— start of Data section —

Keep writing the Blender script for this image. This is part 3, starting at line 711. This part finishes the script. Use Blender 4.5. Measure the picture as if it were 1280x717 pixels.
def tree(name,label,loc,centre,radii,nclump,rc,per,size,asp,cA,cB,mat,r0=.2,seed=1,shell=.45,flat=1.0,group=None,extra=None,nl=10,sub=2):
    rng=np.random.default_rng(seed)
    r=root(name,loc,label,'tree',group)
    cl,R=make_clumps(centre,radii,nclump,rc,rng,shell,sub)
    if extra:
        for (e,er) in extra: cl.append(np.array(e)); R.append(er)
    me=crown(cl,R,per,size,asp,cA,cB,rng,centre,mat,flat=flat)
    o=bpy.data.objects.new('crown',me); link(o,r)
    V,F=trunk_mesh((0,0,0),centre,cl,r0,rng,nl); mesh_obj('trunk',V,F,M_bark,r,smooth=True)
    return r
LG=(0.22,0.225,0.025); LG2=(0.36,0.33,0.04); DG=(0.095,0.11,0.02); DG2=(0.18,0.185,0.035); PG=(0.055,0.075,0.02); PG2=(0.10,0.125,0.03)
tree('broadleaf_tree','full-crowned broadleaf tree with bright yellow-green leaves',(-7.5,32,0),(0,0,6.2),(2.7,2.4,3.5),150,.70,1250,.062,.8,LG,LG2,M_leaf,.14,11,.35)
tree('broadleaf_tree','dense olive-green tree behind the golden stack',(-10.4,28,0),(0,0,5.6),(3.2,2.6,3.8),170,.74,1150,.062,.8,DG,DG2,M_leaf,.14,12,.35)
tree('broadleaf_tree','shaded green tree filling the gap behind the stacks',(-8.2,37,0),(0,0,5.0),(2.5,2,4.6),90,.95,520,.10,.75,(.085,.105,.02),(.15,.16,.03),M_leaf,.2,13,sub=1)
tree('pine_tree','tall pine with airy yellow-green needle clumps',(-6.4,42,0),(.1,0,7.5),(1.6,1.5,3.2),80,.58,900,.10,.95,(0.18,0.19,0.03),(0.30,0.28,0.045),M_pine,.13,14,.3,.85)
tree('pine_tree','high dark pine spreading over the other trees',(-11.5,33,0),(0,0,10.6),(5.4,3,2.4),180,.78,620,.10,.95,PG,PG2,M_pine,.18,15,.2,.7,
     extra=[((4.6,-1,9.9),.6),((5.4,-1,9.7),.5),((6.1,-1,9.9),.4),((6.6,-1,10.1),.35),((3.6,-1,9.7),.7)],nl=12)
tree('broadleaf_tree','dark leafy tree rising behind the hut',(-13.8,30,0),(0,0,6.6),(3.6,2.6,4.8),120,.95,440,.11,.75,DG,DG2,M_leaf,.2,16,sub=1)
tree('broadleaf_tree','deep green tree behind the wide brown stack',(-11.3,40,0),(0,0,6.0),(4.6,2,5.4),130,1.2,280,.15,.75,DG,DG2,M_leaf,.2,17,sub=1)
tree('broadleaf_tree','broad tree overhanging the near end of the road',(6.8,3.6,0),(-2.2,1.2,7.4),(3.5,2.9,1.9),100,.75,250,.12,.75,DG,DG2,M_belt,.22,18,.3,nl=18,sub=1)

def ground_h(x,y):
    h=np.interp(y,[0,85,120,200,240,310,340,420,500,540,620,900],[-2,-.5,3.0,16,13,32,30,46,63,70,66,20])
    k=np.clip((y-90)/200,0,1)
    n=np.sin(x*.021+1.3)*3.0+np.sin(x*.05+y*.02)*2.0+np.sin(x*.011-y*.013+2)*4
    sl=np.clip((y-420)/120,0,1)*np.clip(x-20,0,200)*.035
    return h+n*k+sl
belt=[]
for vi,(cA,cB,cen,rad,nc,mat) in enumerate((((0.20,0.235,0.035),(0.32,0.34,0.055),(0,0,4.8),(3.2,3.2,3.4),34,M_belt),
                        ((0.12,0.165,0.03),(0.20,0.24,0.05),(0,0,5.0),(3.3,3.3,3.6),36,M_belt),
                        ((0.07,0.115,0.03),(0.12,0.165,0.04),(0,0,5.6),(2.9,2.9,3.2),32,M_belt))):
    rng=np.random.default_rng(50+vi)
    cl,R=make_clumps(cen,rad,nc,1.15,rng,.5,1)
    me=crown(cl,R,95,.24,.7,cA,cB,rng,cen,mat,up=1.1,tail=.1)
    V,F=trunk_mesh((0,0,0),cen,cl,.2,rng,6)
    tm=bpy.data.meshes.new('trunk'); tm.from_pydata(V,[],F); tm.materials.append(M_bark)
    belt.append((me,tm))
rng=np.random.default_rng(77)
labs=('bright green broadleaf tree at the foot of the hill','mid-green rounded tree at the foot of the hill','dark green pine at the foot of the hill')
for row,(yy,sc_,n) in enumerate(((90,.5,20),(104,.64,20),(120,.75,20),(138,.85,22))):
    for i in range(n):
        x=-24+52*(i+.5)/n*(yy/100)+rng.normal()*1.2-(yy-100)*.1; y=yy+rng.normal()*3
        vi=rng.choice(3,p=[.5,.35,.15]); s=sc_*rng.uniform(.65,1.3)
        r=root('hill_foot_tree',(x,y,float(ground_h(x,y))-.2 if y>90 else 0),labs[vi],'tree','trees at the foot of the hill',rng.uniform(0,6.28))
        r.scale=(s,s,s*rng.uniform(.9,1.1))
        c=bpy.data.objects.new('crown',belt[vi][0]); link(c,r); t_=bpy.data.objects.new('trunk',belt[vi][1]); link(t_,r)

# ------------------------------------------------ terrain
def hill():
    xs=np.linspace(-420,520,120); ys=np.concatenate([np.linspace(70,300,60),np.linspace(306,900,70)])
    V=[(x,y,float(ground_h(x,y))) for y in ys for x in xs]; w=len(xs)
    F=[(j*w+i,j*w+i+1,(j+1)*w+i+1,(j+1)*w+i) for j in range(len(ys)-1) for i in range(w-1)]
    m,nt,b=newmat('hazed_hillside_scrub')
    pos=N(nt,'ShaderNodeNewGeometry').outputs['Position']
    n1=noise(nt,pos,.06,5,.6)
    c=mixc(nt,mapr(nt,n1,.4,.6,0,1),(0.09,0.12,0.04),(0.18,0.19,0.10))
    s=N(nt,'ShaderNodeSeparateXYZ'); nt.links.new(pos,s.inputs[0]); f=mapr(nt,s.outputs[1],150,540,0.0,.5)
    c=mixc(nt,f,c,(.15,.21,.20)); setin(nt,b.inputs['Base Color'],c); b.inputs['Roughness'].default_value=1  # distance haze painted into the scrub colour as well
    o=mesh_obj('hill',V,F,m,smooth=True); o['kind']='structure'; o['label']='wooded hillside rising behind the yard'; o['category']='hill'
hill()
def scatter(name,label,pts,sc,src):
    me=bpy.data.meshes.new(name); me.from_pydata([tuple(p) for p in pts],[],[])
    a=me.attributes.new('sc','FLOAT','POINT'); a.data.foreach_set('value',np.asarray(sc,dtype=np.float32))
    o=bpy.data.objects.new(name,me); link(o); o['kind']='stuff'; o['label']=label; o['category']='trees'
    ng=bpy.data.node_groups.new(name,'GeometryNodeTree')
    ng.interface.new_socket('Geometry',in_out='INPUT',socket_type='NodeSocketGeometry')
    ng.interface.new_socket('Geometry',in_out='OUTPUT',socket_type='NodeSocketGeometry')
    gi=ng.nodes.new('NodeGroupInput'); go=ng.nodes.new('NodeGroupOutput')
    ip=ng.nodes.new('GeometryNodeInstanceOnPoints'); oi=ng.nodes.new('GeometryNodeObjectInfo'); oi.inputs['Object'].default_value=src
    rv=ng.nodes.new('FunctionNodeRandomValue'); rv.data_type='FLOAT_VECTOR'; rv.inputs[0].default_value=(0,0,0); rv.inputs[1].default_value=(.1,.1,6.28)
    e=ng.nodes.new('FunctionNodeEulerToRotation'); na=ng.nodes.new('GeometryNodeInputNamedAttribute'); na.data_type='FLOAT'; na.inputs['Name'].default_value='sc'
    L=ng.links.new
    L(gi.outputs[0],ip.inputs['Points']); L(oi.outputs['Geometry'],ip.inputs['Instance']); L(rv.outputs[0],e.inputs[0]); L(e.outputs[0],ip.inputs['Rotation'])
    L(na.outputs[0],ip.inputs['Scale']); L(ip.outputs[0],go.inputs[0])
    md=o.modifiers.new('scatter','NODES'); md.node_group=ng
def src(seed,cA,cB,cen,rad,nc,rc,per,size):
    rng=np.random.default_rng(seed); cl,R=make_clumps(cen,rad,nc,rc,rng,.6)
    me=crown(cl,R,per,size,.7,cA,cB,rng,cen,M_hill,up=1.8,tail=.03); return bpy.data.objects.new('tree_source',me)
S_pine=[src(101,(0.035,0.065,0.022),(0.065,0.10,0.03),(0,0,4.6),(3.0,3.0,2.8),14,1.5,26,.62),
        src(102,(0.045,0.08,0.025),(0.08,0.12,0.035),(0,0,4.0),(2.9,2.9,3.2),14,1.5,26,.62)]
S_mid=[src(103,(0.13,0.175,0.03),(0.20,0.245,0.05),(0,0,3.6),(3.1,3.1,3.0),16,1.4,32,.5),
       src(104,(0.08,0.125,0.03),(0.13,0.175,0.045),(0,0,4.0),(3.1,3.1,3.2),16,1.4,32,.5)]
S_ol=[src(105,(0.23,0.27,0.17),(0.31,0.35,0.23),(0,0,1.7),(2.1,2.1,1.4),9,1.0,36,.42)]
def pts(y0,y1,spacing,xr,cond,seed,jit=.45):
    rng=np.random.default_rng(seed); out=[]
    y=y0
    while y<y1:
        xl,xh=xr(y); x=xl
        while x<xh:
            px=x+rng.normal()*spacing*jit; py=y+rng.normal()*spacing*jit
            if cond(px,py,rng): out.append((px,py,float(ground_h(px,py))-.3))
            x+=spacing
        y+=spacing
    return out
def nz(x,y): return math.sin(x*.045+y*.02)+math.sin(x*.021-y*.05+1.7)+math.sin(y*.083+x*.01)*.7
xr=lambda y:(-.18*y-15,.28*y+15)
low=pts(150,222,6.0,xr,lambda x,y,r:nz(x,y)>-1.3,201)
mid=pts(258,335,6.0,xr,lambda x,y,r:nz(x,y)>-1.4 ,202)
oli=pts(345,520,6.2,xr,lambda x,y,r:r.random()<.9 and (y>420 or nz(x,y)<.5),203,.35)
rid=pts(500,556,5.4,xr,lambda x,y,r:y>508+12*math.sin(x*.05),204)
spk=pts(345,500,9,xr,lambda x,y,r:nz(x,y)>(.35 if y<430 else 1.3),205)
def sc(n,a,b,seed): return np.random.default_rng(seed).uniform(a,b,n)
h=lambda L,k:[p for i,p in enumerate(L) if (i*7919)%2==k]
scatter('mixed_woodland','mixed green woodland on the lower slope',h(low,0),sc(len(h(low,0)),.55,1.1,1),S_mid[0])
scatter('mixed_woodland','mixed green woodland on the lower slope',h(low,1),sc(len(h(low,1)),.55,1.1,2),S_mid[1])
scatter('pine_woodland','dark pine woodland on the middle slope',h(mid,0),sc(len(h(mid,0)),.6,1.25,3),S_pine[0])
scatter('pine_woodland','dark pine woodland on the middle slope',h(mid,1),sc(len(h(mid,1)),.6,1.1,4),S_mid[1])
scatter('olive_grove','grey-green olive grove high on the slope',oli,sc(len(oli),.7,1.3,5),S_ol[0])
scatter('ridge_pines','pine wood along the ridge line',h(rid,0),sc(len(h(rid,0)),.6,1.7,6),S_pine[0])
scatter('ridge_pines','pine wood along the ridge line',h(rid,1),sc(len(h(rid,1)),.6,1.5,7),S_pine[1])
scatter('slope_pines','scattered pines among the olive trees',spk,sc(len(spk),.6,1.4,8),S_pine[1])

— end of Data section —

Problem: Which lines in the data above contain "category"? Show each one.

Solution for this problem:
    o=mesh_obj('hill',V,F,m,smooth=True); o['kind']='structure'; o['label']='wooded hillside rising behind the yard'; o['category']='hill'
    o=bpy.data.objects.new(name,me); link(o); o['kind']='stuff'; o['label']=label; o['category']='trees'